Glaubst du, man kann einen Flow auch bewusst auslösen?
Ein Flow kommt einfach plötzlich, also wirklich auslösen glaube ich nicht. Aber ich glaub schon, dass man es ein bisschen beeinflussen kann. Aber es muss in dem Moment alles passen, zumindest bei mir ist das so. Und dann musst du in der Lage sein auch während dem Laufen deinen Kopf auszuschalten, es zuzulassen und dich nicht ablenken lassen. Wenn ich laufe, dann laufe ich und genau darauf muss ich mich konzentrieren. Kleine Wehwehchen und Sachen, die mich im Alltag belasten, muss ich in dem Moment außen vorlassen. Dein Kopf fügt sich sozusagen dem Körper.
Du machst ja auch viel Yoga, brauchst du das als Ergänzungstraining zum Laufen?
Eigentlich ist es eher umgekehrt: Yoga ist mein Lebensstil und Laufen ist mein Ausgleich, aber in jedem Fall ergänzt es sich perfekt. Ich praktiziere Bikram Yoga, das sind 26 Körperübungen bei einer konstanten Raumtemperatur von 38 Grad und zwei Atemübungen. Das ist ein sehr effektives Training für deine Muskulatur wegen der immer gleichbleibenden Belastung und das Dehnen ist bei der Temperatur nachhaltiger. Ab September mache ich eine Ausbildung zum Bikram Lehrer, darauf freu ich mich schon besonders.
Hast du einen guten Tipp für angehende Marathonläufer?

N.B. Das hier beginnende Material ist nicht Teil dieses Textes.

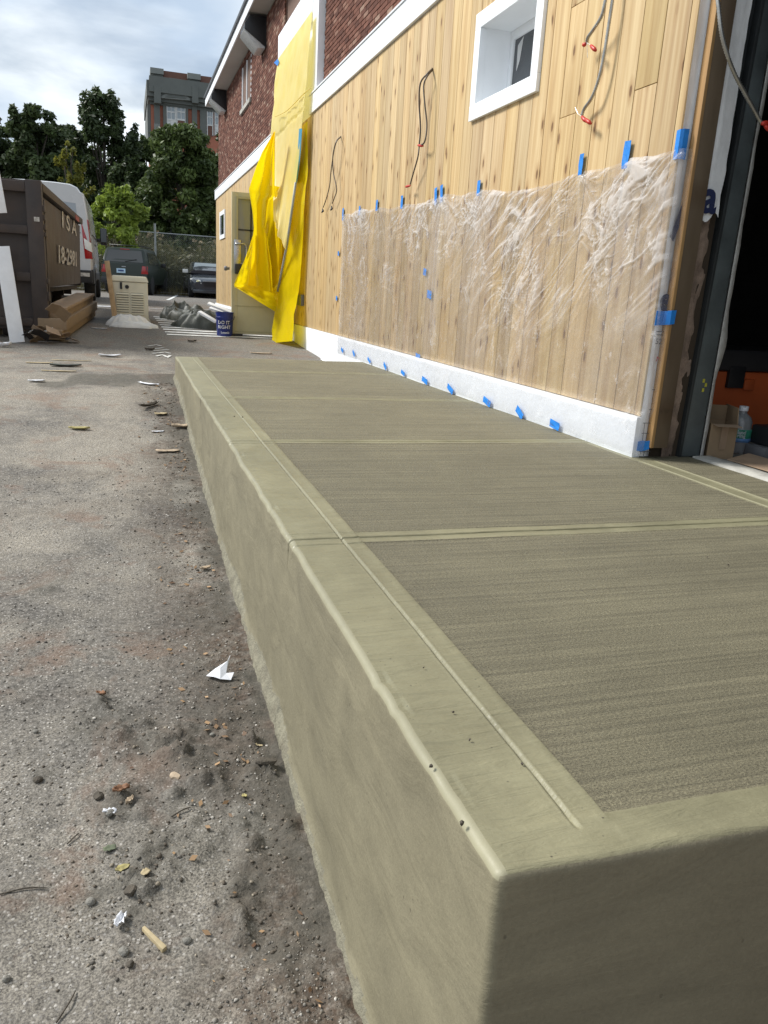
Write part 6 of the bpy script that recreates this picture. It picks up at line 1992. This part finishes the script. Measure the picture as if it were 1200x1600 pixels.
MB().add([(cc[0][0], cc[0][1], FZ + .002), (cc[1][0], cc[1][1], FZ + .002), (cc[2][0], cc[2][1], FZ + .002), (cc[3][0], cc[3][1], FZ + .002)], [(0, 1, 2, 3)]).build('box_bottom', M['card'], cb)
jg = thing('water_jug', 'clear plastic water jug with green and blue label and white cap', 'jug', (3.06, 3.35, FZ))
jx, jy = 3.065, 3.34
MB().lathe([(0, .002), (.05, .002), (.055, .01), (.054, .05), (.057, .06), (.057, .13), (.054, .14), (.055, .165), (.045, .19), (.022, .208), (.02, .222), (0, .222)], (jx, jy, FZ), 24).build('jug_body', M['jug'], jg, smooth='angle')
MB().lathe([(.023, .222), (.024, .244), (.02, .247), (0, .247)], (jx, jy, FZ), 20).build('cap', M['print_white'], jg, smooth='angle')
mb = MB(); mb.lathe([(.0585, .062), (.0585, .128)], (jx, jy, FZ), 28); lb = mb.build('label', M['label_green'], jg, smooth=True)
mb = MB(); mb.lathe([(.0592, .062), (.0592, .082)], (jx, jy, FZ), 28); mb.build('label_band', M['label_blue'], lb, smooth=True)
for s, zz in (('land', .106), ('ring', .088)):
    o = text('lettering', s, .026, (0, 0, 0), (1, 0, 0), (0, 1, 0), M['print_white'], lb, .0006, align='CENTER', bold=.001)
    og = ORG[jg.name]
    for v in o.data.vertices:
        x_, y_, n_ = v.co.x + og[0], v.co.y + og[1], v.co.z + og[2]
        a_ = -.85 + x_ / .06
        v.co = (jx + .0602 * math.sin(a_ + .3) - og[0], jy - .0602 * math.cos(a_ + .3) - og[1], FZ + zz + y_ - og[2])
mb = MB(); mb.grid(np.array([[(2.80, 3.10, FZ + .014), (2.98, 3.16, FZ + .03)], [(2.80, 2.75, FZ + .018), (3.02, 2.85, FZ + .02)], [(2.79, 2.3, FZ + .02), (3.05, 2.4, FZ + .018)]]))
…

Man muss seine Ziele realistisch stecken, einen guten Trainingsplan haben und sich nicht unterkriegen lassen. Für den Trainingsplan empfehle ich, sich Support zu suchen und eine ordentliche Leistungsdiagnostik zu machen, das zahlt sich in jedem Fall aus. An den Trainingsplan muss man sich dann natürlich auch halten, jeder hat mal einen schlechten Tag. Aber ich such mir dann immer einen Trainingspartner, das motiviert am meisten.